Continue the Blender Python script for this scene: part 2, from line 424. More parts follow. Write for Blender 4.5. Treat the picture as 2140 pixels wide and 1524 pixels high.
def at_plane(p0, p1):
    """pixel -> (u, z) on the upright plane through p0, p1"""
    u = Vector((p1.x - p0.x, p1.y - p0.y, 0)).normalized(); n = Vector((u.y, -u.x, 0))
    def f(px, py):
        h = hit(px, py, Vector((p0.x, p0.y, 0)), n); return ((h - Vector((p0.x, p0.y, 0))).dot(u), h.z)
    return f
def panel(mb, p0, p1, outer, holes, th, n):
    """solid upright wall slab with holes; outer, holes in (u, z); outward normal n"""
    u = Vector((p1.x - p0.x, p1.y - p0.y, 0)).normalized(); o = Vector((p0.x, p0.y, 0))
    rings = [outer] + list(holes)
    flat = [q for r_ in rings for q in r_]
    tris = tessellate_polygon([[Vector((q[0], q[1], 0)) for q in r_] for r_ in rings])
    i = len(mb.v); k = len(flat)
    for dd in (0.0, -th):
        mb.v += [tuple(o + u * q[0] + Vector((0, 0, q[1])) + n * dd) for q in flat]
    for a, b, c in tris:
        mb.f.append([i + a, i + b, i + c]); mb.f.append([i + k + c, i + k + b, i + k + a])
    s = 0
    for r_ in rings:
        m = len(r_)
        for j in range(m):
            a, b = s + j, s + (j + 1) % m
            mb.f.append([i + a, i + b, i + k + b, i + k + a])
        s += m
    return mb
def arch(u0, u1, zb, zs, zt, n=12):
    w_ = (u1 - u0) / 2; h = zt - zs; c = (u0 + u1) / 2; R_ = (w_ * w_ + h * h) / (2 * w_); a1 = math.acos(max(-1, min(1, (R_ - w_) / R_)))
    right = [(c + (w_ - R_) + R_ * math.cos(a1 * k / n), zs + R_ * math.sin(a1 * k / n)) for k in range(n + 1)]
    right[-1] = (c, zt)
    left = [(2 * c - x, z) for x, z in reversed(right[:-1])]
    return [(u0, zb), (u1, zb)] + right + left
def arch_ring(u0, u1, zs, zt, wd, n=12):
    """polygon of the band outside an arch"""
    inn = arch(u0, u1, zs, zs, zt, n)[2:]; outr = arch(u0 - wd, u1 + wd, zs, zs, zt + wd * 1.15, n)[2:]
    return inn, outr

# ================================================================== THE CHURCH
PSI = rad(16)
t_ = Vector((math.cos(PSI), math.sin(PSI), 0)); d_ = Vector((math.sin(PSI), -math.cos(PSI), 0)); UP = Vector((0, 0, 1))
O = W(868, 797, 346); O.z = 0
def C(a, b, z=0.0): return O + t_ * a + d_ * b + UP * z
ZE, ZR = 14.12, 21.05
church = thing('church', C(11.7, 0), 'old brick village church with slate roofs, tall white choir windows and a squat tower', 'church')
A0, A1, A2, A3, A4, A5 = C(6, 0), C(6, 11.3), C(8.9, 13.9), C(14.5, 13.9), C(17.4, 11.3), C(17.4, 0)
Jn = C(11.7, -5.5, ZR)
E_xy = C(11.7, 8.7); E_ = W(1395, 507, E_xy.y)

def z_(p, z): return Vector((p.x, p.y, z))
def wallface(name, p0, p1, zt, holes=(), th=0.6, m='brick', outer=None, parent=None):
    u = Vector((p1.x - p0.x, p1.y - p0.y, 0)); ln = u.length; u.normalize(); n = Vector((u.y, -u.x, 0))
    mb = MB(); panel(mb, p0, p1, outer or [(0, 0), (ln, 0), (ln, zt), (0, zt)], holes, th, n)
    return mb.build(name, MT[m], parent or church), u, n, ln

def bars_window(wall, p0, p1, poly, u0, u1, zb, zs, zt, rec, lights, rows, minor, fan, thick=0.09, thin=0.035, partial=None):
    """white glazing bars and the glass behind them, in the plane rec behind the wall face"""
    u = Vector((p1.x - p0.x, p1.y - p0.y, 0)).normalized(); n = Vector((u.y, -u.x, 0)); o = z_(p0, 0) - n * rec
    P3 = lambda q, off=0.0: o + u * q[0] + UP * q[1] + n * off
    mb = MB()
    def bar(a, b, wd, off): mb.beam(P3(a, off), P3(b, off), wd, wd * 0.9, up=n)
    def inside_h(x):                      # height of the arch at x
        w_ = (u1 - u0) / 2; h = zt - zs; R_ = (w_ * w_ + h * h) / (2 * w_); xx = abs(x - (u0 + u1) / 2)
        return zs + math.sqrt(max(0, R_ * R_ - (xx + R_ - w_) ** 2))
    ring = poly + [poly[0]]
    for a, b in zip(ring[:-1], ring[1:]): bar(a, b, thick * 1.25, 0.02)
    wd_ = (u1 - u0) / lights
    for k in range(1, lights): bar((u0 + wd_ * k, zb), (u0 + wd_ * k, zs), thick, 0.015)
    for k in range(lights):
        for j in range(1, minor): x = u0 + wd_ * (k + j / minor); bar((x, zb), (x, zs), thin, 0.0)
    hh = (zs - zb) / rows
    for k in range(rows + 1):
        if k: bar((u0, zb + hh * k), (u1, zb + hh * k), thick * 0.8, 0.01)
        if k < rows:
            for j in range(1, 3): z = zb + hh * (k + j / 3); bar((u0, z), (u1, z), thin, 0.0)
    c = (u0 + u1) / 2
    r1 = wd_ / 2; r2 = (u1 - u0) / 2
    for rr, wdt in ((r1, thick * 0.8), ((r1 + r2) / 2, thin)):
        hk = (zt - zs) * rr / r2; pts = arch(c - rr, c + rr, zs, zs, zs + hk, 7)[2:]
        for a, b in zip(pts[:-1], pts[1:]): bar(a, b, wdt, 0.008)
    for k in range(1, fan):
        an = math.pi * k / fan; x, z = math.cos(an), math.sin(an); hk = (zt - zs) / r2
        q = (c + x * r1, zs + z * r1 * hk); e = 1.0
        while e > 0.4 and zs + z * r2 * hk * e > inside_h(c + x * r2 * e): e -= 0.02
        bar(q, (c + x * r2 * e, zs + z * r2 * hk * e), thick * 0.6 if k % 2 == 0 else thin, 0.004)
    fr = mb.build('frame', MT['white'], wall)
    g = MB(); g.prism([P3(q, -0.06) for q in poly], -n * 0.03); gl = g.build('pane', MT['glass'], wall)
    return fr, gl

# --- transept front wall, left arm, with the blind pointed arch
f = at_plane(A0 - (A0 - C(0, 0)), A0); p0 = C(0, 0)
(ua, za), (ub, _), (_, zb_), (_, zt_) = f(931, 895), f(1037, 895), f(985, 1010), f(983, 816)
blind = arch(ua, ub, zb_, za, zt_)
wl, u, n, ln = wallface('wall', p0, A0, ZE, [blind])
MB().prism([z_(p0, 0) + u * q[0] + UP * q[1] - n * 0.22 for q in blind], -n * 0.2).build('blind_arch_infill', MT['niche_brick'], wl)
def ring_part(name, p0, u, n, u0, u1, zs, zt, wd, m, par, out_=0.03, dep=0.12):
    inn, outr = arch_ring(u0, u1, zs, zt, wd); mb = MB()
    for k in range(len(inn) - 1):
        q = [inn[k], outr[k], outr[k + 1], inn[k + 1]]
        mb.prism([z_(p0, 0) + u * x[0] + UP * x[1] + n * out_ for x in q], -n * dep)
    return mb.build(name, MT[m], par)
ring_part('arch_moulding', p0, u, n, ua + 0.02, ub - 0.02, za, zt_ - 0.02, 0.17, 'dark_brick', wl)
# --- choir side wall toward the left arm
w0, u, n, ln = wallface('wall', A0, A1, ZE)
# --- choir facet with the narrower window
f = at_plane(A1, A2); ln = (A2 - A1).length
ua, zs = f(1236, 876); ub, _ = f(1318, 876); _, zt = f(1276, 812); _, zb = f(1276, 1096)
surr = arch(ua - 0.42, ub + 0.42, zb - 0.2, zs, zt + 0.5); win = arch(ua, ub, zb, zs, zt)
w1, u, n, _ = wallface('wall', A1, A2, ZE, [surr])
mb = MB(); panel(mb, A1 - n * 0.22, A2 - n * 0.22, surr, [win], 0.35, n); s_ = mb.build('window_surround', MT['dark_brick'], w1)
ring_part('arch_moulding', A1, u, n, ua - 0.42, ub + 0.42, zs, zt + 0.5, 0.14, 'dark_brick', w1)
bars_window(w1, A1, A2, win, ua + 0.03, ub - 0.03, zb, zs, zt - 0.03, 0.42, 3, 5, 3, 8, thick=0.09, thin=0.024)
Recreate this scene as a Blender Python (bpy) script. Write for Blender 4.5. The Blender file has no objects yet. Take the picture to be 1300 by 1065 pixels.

-- -- --

§ **SHORT EXERCISE**
Copy every line from the records above that contains the word "script".

§ **EXERCISE ANSWER**
Continue the Blender Python script for this scene: part 2, from line 424. More parts follow. Write for Blender 4.5. Treat the picture as 2140 pixels wide and 1524 pixels high.
Recreate this scene as a Blender Python (bpy) script. Write for Blender 4.5. The Blender file has no objects yet. Take the picture to be 1300 by 1065 pixels.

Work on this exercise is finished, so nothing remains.